Hart creates Clyde Hunt, a determined, obsessed detective. “I generally don’t believe in the tortured detective, but I needed him to be that way.”
Hunt likes Johnny, probably better than his own son. He sees what’s good in him.
“One reviewer said Johnny is the boy all men wish they’d been,” Hart says.
Johnny’s best friend and cohort in his search for his sister is Jack, another misfit. He has a withered arm, super-athlete brother and dangerous father.
“The book is really about the friendship of the two boys. … There’s a nobility in them being together after everything,” he says. The everything makes up the plot of the novel.
Hart destroys Johnny’s family. “I needed Johnny to be utterly alone,” Hart says. “I needed to isolate him. … If she (mother Katherine) were coping, he wouldn’t be out poking into dark places. … Katherine suffered for the greater good of the book.”
Johnny’s father’s disappearance is not as simple as it seems, and Johnny ends up completing what his father started.
“I gave dads such a bad rap in the first two books, this one had to be better.”
The story takes place in Raven County ó sounds like Rowan, but isn’t ó not quite the Piedmont, not quite the flood plains, not quite the sandhills. But a river runs through it, too.
The pacing, Hart says, just flows out of the characters.

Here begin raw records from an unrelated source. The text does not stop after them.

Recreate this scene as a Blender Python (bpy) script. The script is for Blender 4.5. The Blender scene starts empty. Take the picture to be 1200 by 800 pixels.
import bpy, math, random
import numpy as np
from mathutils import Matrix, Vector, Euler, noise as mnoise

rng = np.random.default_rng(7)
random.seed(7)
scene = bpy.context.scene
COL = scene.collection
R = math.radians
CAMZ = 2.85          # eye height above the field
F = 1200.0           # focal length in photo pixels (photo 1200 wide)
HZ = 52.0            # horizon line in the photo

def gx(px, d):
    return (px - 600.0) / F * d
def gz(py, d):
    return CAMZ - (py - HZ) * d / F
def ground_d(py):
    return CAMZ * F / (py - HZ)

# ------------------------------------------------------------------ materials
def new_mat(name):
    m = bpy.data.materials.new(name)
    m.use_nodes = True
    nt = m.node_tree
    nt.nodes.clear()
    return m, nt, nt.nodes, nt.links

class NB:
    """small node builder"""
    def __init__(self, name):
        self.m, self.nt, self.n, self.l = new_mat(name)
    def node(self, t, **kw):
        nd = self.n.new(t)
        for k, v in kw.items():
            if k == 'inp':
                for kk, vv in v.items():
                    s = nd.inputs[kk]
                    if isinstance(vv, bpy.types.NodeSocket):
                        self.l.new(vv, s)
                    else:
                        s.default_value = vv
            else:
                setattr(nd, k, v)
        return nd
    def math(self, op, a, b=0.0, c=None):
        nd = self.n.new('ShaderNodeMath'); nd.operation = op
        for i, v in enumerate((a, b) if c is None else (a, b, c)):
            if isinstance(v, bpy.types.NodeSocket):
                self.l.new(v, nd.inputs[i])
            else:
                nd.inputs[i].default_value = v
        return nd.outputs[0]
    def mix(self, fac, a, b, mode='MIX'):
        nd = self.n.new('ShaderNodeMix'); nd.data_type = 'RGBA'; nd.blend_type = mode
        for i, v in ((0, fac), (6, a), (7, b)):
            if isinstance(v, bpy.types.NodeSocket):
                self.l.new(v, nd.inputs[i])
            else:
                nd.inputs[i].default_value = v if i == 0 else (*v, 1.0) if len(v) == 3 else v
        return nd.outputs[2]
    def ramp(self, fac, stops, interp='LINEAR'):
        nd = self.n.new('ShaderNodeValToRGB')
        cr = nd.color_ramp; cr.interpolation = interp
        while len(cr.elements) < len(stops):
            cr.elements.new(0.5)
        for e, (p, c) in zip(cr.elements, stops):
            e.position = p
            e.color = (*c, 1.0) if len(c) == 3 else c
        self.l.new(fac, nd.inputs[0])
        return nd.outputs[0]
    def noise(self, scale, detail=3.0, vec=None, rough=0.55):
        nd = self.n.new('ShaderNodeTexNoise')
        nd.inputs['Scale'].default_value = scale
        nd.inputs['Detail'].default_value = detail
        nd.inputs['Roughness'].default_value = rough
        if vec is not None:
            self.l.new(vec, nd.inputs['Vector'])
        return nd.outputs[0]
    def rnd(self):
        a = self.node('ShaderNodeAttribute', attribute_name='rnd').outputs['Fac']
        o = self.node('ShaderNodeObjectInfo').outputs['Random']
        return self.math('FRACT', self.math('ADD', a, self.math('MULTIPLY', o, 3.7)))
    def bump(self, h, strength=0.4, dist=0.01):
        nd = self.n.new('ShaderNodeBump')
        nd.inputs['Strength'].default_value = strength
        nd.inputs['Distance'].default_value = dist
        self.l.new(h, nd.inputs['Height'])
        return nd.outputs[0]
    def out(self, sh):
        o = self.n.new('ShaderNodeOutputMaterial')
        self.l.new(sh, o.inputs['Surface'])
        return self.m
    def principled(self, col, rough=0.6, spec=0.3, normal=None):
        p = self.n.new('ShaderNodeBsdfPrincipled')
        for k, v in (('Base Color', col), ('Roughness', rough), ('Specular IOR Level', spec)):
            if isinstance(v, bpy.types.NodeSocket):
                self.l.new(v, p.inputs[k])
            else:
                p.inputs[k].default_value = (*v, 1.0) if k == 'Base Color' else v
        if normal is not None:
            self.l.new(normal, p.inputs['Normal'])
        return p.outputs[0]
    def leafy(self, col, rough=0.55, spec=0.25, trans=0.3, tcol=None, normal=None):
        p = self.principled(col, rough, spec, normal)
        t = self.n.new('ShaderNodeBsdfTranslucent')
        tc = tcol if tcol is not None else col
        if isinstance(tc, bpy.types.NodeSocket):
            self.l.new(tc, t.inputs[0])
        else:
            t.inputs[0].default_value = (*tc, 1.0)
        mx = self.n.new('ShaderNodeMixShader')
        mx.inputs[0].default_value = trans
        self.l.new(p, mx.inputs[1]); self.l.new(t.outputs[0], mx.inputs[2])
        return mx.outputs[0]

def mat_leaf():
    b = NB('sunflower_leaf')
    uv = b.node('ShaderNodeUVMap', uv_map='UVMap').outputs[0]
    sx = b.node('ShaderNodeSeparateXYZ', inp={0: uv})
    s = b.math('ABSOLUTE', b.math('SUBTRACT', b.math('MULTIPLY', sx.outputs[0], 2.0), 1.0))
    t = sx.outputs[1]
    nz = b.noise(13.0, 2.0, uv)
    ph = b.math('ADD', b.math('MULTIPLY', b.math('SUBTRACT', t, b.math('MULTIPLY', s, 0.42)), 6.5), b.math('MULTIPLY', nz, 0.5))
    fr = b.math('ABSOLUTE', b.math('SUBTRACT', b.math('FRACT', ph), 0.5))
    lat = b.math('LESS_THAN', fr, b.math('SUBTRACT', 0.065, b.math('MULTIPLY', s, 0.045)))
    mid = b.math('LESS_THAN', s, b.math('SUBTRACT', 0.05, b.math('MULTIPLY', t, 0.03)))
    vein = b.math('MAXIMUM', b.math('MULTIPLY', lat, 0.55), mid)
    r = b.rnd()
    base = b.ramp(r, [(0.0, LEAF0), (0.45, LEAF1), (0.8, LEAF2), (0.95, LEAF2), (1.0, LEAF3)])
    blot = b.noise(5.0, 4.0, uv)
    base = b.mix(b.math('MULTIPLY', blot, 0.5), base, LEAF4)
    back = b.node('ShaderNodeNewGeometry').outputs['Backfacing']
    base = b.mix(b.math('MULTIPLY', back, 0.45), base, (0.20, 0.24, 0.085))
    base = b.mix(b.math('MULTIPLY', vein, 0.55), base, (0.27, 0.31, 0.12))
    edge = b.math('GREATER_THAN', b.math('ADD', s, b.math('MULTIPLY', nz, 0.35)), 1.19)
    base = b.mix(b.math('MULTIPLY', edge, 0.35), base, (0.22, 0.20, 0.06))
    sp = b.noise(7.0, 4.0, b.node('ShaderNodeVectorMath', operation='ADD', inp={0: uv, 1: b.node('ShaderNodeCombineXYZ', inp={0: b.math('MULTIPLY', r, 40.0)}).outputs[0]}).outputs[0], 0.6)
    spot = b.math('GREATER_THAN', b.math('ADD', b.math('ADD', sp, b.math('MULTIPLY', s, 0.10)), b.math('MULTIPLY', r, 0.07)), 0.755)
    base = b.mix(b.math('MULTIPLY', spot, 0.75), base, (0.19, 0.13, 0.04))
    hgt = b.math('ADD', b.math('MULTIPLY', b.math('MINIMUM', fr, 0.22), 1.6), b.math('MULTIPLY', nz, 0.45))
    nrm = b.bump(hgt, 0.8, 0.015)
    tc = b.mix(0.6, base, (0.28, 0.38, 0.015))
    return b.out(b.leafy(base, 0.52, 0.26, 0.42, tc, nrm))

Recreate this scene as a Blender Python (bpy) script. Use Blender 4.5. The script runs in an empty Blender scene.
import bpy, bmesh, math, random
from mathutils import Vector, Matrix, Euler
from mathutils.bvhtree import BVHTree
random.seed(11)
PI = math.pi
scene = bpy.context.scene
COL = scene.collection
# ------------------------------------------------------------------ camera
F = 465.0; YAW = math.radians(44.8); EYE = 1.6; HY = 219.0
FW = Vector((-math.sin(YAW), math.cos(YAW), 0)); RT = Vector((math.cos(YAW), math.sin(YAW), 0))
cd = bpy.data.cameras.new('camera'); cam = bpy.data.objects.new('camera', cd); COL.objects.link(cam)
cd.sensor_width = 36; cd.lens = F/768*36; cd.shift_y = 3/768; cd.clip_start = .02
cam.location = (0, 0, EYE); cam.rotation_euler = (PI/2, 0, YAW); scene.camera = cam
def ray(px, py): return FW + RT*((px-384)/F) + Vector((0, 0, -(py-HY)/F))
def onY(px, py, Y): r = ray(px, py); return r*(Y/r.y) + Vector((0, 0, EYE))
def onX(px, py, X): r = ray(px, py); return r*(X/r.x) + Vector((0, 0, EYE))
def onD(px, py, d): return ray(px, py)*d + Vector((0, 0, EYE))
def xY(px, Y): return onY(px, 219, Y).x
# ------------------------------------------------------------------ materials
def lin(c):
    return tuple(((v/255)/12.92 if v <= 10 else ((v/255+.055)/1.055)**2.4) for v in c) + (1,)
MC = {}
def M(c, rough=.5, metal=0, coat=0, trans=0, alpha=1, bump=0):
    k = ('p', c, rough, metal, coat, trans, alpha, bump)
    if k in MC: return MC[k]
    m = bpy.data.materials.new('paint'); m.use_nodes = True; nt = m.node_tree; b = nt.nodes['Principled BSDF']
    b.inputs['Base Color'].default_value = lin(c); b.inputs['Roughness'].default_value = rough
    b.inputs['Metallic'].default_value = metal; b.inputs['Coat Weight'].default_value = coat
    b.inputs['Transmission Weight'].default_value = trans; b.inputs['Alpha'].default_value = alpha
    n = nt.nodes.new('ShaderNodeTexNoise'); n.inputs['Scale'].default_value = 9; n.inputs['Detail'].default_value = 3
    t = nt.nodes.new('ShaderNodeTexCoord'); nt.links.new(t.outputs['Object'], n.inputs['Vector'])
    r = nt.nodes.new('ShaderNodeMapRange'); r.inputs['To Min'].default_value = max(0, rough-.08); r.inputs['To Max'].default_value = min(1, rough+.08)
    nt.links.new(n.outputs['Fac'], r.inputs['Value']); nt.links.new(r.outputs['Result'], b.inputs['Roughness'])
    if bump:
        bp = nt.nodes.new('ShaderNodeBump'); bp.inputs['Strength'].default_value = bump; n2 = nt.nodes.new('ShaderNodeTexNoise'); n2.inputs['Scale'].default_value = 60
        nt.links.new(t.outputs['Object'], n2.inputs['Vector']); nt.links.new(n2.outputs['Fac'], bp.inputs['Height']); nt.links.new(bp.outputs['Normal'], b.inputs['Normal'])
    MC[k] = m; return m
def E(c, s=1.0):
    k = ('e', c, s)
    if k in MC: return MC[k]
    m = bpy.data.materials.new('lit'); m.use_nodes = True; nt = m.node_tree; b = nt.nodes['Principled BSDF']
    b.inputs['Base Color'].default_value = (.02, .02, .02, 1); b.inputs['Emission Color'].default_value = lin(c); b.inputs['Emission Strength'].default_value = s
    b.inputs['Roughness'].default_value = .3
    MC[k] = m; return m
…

He likes to end his chapters with a bit of wordplay or imagery to create an emotion that makes readers want to go on.
It’s unlikely anything could stop readers of this story.
Amid all the loss and disappointment, though, Hart felt he owed his characters and readers some redemption.
“Johnny is older than his years, by circumstance. At the end of the day, he recognizes everyone is doing the best they can. … It has to have some emotional satisfaction at the end.
“The publisher says this is an evolutionary jump for me. I don’t remember consciously doing anything different.”
Even he is afraid to admit the novel has spiritual overtones.
“There’s so many maybes in this book … lots to chew on, so many deeper meanings, and I never set out that way.”
You can tell by his smile he’s pleased with the results.